A sa mort, la gestion de son œuvre est tombée dans les mains de ses parents, originaires de la province du Jilin, dans le nord-est du pays, et qui ne connaissaient que très furtivement le réel travail de leur fils, tout comme son homosexualité. Ils sont réputés très peu favorables à la diffusion des photos, surtout sa mère, dévastée par le chagrin. Raison pour laquelle il n’y a pas de catalogue de l’exposition à la MEP : on ne peut plus imprimer ni livre ni photo sans l’accord maternel. L’exposition déclaration d’amour de la MEP - «Love, Ren Hang» - est constituée de 150 tirages qui se trouvaient en Europe. Quant à ses précieux poèmes, ils ne sont malheureusement pas traduits. Le seront-ils un jour ? Une édition anglaise non autorisée circule pourtant…

Sans titre.

Courtesy of Estate of Ren Hang and Ost Licht Gallery

Grâce à Ren Hang, la beauté des corps et des visages chinois s'est imposée, au milieu d'un délicat bestiaire : serpents, poulets, oiseaux, iguanes, paons, papillons. Elle est surtout devenue culte. «C'est, pour une fois, une influence qui part de Chine et qui vient à nous, analyse Simon Baker. Il a tant fait avec peu de moyens et a trouvé une véritable alchimie. Ren Hang est devenu un mythe, les filles qu'il a photographiées sont des icônes.»

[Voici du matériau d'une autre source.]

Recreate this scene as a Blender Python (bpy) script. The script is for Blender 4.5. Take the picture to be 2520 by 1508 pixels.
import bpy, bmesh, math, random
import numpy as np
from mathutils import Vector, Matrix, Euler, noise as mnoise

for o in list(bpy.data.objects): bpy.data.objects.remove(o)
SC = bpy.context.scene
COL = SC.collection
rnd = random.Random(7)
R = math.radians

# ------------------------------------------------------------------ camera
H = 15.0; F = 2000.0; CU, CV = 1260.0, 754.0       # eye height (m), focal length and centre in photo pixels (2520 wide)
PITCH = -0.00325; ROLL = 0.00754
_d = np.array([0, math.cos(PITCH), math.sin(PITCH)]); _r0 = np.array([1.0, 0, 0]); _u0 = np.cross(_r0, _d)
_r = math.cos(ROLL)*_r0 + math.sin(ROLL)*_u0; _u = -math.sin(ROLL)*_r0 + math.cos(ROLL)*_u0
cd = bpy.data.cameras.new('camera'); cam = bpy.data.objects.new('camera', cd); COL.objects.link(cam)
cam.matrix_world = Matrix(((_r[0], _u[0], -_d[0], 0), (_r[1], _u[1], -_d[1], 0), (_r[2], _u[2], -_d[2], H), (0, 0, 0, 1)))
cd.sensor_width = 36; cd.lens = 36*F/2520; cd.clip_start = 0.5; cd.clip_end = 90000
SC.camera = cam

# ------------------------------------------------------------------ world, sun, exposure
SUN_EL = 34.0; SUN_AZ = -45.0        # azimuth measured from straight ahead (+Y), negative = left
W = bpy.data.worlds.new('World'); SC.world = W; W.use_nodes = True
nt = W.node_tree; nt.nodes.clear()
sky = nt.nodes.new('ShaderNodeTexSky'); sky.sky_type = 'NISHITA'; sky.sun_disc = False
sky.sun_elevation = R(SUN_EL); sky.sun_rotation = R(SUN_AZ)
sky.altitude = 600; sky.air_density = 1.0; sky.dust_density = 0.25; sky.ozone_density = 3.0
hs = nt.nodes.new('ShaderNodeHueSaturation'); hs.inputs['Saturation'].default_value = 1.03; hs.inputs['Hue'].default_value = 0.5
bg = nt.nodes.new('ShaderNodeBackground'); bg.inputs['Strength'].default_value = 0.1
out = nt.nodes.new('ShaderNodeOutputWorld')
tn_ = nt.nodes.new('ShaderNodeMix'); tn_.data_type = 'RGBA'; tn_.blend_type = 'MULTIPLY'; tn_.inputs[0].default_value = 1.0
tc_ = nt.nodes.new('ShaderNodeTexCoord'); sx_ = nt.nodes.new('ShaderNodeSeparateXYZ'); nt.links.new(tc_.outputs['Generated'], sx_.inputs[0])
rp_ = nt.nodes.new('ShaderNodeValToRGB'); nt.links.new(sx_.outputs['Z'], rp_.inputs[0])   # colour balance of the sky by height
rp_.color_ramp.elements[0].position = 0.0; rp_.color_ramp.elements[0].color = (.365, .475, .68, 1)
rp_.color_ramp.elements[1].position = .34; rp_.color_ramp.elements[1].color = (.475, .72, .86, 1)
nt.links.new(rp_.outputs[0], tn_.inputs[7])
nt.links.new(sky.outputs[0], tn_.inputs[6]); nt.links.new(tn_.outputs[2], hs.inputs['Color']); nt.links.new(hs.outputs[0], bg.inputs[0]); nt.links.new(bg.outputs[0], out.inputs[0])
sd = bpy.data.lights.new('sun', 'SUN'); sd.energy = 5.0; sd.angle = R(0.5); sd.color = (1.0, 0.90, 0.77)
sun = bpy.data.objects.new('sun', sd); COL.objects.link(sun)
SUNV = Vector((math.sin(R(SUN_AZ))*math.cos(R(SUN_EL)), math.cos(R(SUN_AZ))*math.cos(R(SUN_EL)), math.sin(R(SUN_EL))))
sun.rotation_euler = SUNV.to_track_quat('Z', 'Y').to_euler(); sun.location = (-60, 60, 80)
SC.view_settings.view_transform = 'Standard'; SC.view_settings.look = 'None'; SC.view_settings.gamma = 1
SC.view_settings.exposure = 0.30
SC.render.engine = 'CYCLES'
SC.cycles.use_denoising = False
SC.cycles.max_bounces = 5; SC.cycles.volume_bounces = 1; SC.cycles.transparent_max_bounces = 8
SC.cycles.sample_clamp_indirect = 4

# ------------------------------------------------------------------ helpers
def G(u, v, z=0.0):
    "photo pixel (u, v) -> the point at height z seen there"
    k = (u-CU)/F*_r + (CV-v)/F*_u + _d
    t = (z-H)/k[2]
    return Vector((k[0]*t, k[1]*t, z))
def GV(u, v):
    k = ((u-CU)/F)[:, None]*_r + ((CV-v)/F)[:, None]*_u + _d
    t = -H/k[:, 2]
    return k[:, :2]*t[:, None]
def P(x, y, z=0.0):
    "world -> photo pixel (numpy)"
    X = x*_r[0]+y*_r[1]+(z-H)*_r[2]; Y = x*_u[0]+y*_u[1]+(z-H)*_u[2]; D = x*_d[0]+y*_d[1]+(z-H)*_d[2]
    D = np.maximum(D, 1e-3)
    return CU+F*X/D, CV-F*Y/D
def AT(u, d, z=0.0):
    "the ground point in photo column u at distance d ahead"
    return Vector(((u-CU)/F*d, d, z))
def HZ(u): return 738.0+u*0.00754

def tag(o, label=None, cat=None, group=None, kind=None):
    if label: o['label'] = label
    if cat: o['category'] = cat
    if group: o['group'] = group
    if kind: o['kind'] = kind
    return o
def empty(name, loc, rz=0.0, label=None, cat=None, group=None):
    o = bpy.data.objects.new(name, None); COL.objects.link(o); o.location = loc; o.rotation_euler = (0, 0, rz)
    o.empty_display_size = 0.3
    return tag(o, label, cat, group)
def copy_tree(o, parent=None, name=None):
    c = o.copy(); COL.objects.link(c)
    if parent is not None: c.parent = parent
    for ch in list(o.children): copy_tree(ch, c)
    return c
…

Le directeur de la MEP compare la situation du jeune photographe à celle de Boris Mikhaïlov, en Ukraine : «Dans un état totalitaire où tout le monde joue quotidiennement son rôl e de bon citoyen, faire une vraie performance à soi, devant un appareil photo, c'est ça la liberté absolue.» Comme influence, Ren Hang citait volontiers le Japonais Shuji Terayama. Cinéaste, poète, homme de théâtre de l'avant-garde locale, ce dernier avait fait de la sexualité le pivot de l'émancipation.